» What is expected:
Every line of the material below must be repeated exactly.

— START —

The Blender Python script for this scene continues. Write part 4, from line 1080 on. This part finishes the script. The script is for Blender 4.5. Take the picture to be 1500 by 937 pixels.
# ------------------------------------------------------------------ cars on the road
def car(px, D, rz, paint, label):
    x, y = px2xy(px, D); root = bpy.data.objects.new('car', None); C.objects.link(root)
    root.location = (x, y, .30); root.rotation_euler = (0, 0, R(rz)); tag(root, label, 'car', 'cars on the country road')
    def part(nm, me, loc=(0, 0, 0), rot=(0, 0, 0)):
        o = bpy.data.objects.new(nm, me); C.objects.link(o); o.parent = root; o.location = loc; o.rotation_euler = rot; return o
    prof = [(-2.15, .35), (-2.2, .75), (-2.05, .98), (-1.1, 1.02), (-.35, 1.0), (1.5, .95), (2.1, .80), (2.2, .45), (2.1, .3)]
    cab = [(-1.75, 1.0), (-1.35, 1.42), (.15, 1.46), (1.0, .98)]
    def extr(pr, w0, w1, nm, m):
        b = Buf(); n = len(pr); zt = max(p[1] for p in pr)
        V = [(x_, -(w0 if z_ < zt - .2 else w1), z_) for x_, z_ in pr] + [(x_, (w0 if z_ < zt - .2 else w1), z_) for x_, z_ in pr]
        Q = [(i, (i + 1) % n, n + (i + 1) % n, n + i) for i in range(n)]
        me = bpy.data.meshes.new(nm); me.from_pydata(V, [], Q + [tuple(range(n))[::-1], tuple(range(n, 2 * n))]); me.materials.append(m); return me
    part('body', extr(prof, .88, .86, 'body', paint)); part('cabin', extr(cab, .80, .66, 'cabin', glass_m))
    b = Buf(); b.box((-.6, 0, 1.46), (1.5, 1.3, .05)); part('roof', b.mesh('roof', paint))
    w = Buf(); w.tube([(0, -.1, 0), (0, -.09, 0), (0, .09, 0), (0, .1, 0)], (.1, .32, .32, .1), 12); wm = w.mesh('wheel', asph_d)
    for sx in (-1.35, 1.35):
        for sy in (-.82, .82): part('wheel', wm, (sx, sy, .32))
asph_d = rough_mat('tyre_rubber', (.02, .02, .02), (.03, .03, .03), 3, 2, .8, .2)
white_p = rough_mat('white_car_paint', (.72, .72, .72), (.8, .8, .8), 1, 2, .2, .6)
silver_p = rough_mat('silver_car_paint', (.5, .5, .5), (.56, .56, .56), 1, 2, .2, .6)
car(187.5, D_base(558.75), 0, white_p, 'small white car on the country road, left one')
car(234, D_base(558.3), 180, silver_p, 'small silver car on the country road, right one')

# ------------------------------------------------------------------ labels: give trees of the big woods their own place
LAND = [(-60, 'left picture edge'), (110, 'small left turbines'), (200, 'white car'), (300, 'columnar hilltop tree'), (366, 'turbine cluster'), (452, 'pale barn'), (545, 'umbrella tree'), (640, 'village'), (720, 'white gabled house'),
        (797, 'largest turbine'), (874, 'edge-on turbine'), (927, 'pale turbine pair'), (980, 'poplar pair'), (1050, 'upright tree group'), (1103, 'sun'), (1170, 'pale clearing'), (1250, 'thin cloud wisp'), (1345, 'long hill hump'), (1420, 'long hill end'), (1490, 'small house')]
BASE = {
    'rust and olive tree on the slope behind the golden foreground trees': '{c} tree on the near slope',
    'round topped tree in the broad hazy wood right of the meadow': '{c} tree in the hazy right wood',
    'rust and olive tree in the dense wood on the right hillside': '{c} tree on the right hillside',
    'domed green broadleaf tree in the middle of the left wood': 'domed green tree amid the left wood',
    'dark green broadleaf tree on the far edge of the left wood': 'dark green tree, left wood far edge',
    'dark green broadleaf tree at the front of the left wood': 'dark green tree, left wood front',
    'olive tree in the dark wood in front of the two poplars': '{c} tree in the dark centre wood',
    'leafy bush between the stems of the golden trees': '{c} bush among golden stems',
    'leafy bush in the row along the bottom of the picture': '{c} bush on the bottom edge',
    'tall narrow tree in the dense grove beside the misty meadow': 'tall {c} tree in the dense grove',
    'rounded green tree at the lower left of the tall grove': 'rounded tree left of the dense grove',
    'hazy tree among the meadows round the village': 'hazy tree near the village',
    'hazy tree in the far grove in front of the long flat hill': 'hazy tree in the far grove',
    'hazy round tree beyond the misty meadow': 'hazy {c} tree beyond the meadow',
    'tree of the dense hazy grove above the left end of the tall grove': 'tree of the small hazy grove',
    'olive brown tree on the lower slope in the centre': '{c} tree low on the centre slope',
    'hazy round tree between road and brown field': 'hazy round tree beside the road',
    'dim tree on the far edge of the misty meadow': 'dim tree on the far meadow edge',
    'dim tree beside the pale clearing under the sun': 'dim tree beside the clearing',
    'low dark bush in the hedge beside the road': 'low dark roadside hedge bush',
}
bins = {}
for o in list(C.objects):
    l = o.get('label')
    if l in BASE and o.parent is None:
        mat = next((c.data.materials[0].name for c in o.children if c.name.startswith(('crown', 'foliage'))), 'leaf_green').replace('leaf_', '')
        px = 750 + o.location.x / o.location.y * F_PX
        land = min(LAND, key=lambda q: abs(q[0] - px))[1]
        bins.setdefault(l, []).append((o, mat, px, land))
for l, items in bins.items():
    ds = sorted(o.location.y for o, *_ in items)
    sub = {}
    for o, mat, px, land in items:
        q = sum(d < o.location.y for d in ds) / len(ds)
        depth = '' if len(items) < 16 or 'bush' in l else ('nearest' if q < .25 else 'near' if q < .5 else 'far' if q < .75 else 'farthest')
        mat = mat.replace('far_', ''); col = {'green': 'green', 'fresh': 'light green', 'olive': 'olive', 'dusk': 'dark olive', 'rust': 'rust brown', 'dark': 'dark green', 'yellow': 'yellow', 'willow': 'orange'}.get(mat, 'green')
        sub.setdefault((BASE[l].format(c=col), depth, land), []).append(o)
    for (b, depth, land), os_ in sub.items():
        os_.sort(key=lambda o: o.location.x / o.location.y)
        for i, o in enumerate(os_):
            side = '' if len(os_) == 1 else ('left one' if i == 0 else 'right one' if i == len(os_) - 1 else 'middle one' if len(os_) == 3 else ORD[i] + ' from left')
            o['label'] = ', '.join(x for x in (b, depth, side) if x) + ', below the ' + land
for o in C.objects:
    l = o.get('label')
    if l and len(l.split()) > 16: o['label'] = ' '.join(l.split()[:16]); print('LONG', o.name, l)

— END —

» Solution to this task:
The Blender Python script for this scene continues. Write part 4, from line 1080 on. This part finishes the script. The script is for Blender 4.5. Take the picture to be 1500 by 937 pixels.
# ------------------------------------------------------------------ cars on the road
def car(px, D, rz, paint, label):
    x, y = px2xy(px, D); root = bpy.data.objects.new('car', None); C.objects.link(root)
    root.location = (x, y, .30); root.rotation_euler = (0, 0, R(rz)); tag(root, label, 'car', 'cars on the country road')
    def part(nm, me, loc=(0, 0, 0), rot=(0, 0, 0)):
        o = bpy.data.objects.new(nm, me); C.objects.link(o); o.parent = root; o.location = loc; o.rotation_euler = rot; return o
    prof = [(-2.15, .35), (-2.2, .75), (-2.05, .98), (-1.1, 1.02), (-.35, 1.0), (1.5, .95), (2.1, .80), (2.2, .45), (2.1, .3)]
    cab = [(-1.75, 1.0), (-1.35, 1.42), (.15, 1.46), (1.0, .98)]
    def extr(pr, w0, w1, nm, m):
        b = Buf(); n = len(pr); zt = max(p[1] for p in pr)
        V = [(x_, -(w0 if z_ < zt - .2 else w1), z_) for x_, z_ in pr] + [(x_, (w0 if z_ < zt - .2 else w1), z_) for x_, z_ in pr]
        Q = [(i, (i + 1) % n, n + (i + 1) % n, n + i) for i in range(n)]
        me = bpy.data.meshes.new(nm); me.from_pydata(V, [], Q + [tuple(range(n))[::-1], tuple(range(n, 2 * n))]); me.materials.append(m); return me
    part('body', extr(prof, .88, .86, 'body', paint)); part('cabin', extr(cab, .80, .66, 'cabin', glass_m))
    b = Buf(); b.box((-.6, 0, 1.46), (1.5, 1.3, .05)); part('roof', b.mesh('roof', paint))
    w = Buf(); w.tube([(0, -.1, 0), (0, -.09, 0), (0, .09, 0), (0, .1, 0)], (.1, .32, .32, .1), 12); wm = w.mesh('wheel', asph_d)
    for sx in (-1.35, 1.35):
        for sy in (-.82, .82): part('wheel', wm, (sx, sy, .32))
asph_d = rough_mat('tyre_rubber', (.02, .02, .02), (.03, .03, .03), 3, 2, .8, .2)
white_p = rough_mat('white_car_paint', (.72, .72, .72), (.8, .8, .8), 1, 2, .2, .6)
silver_p = rough_mat('silver_car_paint', (.5, .5, .5), (.56, .56, .56), 1, 2, .2, .6)
car(187.5, D_base(558.75), 0, white_p, 'small white car on the country road, left one')
car(234, D_base(558.3), 180, silver_p, 'small silver car on the country road, right one')

# ------------------------------------------------------------------ labels: give trees of the big woods their own place
LAND = [(-60, 'left picture edge'), (110, 'small left turbines'), (200, 'white car'), (300, 'columnar hilltop tree'), (366, 'turbine cluster'), (452, 'pale barn'), (545, 'umbrella tree'), (640, 'village'), (720, 'white gabled house'),
        (797, 'largest turbine'), (874, 'edge-on turbine'), (927, 'pale turbine pair'), (980, 'poplar pair'), (1050, 'upright tree group'), (1103, 'sun'), (1170, 'pale clearing'), (1250, 'thin cloud wisp'), (1345, 'long hill hump'), (1420, 'long hill end'), (1490, 'small house')]
BASE = {
    'rust and olive tree on the slope behind the golden foreground trees': '{c} tree on the near slope',
    'round topped tree in the broad hazy wood right of the meadow': '{c} tree in the hazy right wood',
    'rust and olive tree in the dense wood on the right hillside': '{c} tree on the right hillside',
    'domed green broadleaf tree in the middle of the left wood': 'domed green tree amid the left wood',
    'dark green broadleaf tree on the far edge of the left wood': 'dark green tree, left wood far edge',
    'dark green broadleaf tree at the front of the left wood': 'dark green tree, left wood front',
    'olive tree in the dark wood in front of the two poplars': '{c} tree in the dark centre wood',
    'leafy bush between the stems of the golden trees': '{c} bush among golden stems',
    'leafy bush in the row along the bottom of the picture': '{c} bush on the bottom edge',
    'tall narrow tree in the dense grove beside the misty meadow': 'tall {c} tree in the dense grove',
    'rounded green tree at the lower left of the tall grove': 'rounded tree left of the dense grove',
    'hazy tree among the meadows round the village': 'hazy tree near the village',
    'hazy tree in the far grove in front of the long flat hill': 'hazy tree in the far grove',
    'hazy round tree beyond the misty meadow': 'hazy {c} tree beyond the meadow',
    'tree of the dense hazy grove above the left end of the tall grove': 'tree of the small hazy grove',
    'olive brown tree on the lower slope in the centre': '{c} tree low on the centre slope',
    'hazy round tree between road and brown field': 'hazy round tree beside the road',
    'dim tree on the far edge of the misty meadow': 'dim tree on the far meadow edge',
    'dim tree beside the pale clearing under the sun': 'dim tree beside the clearing',
    'low dark bush in the hedge beside the road': 'low dark roadside hedge bush',
}
bins = {}
for o in list(C.objects):
    l = o.get('label')
    if l in BASE and o.parent is None:
        mat = next((c.data.materials[0].name for c in o.children if c.name.startswith(('crown', 'foliage'))), 'leaf_green').replace('leaf_', '')
        px = 750 + o.location.x / o.location.y * F_PX
        land = min(LAND, key=lambda q: abs(q[0] - px))[1]
        bins.setdefault(l, []).append((o, mat, px, land))
for l, items in bins.items():
    ds = sorted(o.location.y for o, *_ in items)
    sub = {}
    for o, mat, px, land in items:
        q = sum(d < o.location.y for d in ds) / len(ds)
        depth = '' if len(items) < 16 or 'bush' in l else ('nearest' if q < .25 else 'near' if q < .5 else 'far' if q < .75 else 'farthest')
        mat = mat.replace('far_', ''); col = {'green': 'green', 'fresh': 'light green', 'olive': 'olive', 'dusk': 'dark olive', 'rust': 'rust brown', 'dark': 'dark green', 'yellow': 'yellow', 'willow': 'orange'}.get(mat, 'green')
        sub.setdefault((BASE[l].format(c=col), depth, land), []).append(o)
    for (b, depth, land), os_ in sub.items():
        os_.sort(key=lambda o: o.location.x / o.location.y)
        for i, o in enumerate(os_):
            side = '' if len(os_) == 1 else ('left one' if i == 0 else 'right one' if i == len(os_) - 1 else 'middle one' if len(os_) == 3 else ORD[i] + ' from left')
            o['label'] = ', '.join(x for x in (b, depth, side) if x) + ', below the ' + land
for o in C.objects:
    l = o.get('label')
    if l and len(l.split()) > 16: o['label'] = ' '.join(l.split()[:16]); print('LONG', o.name, l)